EXERCISE PROMPT
Beginning with the first line below, please repeat the material exactly, ending with the line that includes "random.seed(7); RNG = np.random.default_rng(11)".

INPUT RECORDS
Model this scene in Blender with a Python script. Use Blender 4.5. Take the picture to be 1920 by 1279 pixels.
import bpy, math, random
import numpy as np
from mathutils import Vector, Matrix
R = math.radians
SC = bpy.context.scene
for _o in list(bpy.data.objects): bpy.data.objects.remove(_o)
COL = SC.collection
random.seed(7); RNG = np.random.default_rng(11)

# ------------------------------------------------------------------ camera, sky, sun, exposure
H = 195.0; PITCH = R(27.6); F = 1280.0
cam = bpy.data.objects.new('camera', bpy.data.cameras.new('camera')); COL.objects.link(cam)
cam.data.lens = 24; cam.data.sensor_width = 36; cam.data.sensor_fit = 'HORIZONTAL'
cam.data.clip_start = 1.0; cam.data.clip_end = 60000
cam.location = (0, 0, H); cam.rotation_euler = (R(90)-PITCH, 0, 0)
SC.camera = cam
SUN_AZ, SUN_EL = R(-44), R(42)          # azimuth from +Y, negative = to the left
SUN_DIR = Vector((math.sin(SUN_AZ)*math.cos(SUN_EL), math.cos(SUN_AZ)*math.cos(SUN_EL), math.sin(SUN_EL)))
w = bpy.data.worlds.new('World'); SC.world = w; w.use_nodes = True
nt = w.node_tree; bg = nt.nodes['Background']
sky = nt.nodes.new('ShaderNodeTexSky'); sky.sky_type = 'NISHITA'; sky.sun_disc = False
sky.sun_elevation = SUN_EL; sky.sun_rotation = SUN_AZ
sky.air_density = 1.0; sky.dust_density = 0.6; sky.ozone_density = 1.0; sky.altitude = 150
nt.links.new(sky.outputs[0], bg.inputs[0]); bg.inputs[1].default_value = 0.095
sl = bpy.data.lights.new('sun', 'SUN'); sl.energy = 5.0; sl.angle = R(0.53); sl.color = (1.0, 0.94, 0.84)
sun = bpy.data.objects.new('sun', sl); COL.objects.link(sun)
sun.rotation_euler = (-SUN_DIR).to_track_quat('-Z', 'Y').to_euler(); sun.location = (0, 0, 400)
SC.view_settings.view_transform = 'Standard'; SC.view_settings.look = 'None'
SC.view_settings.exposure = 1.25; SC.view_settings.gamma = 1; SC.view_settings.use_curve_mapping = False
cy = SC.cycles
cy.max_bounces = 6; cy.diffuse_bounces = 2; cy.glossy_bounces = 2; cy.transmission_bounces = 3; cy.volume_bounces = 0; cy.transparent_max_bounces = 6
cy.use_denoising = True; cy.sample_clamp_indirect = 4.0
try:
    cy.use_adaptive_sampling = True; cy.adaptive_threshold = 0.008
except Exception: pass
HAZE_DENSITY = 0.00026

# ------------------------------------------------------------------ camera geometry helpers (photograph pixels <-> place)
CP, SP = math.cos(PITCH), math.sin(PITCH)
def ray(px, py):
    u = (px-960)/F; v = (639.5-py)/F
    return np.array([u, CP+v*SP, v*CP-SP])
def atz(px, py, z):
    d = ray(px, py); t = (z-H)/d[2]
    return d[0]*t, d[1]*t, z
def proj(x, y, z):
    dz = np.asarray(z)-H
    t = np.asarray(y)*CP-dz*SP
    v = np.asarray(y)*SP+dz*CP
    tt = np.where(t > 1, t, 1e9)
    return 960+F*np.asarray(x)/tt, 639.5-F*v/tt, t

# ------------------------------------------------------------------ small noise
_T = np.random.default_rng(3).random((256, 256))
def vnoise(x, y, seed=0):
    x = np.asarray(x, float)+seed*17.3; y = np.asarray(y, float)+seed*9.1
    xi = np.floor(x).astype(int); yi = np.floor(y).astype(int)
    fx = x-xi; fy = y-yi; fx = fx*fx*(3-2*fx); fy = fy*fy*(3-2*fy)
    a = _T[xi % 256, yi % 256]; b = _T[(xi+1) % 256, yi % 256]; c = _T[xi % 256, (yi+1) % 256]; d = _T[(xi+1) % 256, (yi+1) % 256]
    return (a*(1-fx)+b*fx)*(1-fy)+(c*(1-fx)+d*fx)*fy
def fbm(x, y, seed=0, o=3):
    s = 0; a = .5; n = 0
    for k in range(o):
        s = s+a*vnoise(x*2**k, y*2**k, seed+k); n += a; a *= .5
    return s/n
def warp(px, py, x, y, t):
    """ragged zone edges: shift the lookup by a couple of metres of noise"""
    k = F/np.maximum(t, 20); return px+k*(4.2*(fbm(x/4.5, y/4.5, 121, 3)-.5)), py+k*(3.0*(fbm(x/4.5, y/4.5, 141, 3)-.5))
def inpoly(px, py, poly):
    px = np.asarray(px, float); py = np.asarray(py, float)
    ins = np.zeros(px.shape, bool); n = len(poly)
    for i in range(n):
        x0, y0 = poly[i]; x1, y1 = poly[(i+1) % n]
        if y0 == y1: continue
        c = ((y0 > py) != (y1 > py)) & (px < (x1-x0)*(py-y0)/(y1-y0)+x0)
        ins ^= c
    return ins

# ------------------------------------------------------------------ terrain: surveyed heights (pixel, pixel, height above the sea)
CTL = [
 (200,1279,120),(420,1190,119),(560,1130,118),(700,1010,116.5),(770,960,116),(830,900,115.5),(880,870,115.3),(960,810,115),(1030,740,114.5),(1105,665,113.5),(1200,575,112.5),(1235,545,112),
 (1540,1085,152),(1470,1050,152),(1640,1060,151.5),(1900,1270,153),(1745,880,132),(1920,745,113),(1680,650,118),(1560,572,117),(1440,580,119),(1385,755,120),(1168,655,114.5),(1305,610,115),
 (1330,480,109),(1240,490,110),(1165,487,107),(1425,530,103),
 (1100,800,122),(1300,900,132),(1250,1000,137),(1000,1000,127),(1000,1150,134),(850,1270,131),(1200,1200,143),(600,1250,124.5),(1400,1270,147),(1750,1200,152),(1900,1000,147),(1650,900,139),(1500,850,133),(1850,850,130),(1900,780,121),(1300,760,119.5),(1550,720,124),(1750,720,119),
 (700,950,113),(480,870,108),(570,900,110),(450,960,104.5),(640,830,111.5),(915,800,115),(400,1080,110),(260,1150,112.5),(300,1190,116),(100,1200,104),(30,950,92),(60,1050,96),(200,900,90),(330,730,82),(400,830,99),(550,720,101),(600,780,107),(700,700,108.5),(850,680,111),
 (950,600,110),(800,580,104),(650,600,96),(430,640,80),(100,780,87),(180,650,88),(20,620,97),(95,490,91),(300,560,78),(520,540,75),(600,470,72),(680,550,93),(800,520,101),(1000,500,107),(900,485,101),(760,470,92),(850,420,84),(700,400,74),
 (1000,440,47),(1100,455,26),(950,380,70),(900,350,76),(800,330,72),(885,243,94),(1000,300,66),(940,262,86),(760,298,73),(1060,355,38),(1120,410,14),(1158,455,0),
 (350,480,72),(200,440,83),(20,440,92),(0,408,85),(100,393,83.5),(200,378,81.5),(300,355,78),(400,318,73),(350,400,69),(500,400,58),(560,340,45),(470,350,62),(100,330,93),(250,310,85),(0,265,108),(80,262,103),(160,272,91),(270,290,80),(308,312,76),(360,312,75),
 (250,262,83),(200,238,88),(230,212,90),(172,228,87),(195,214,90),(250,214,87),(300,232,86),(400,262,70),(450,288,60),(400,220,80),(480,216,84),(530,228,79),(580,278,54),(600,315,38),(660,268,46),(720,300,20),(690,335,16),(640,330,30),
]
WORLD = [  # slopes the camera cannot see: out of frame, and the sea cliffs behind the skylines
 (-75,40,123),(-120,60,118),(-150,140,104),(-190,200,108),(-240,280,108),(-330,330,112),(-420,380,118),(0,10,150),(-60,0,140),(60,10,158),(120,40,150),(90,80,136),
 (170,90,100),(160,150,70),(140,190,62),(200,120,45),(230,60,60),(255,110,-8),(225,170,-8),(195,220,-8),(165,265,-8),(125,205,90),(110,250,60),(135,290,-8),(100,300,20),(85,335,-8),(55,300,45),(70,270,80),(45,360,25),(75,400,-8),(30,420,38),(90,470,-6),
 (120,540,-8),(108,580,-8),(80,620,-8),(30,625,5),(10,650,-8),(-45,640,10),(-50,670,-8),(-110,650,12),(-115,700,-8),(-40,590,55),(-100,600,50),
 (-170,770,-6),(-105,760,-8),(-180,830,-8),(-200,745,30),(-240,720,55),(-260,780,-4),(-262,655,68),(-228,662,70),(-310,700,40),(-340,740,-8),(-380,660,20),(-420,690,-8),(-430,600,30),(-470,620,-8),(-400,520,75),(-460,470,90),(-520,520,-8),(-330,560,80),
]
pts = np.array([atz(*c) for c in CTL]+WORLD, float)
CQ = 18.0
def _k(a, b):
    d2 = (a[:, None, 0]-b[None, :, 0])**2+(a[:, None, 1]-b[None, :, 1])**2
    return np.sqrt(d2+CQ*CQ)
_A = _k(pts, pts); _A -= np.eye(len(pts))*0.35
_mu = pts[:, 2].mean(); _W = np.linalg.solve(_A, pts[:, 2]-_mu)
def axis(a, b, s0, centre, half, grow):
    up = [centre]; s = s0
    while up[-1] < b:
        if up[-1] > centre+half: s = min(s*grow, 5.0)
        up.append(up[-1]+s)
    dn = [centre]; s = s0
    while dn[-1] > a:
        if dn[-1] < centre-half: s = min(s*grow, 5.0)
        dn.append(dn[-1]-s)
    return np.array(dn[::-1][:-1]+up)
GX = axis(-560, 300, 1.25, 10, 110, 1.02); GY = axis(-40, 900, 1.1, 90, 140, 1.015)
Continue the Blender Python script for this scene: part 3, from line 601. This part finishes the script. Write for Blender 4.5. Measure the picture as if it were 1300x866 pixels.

IN RESPONSE
Model this scene in Blender with a Python script. Use Blender 4.5. Take the picture to be 1920 by 1279 pixels.
import bpy, math, random
import numpy as np
from mathutils import Vector, Matrix
R = math.radians
SC = bpy.context.scene
for _o in list(bpy.data.objects): bpy.data.objects.remove(_o)
COL = SC.collection
random.seed(7); RNG = np.random.default_rng(11)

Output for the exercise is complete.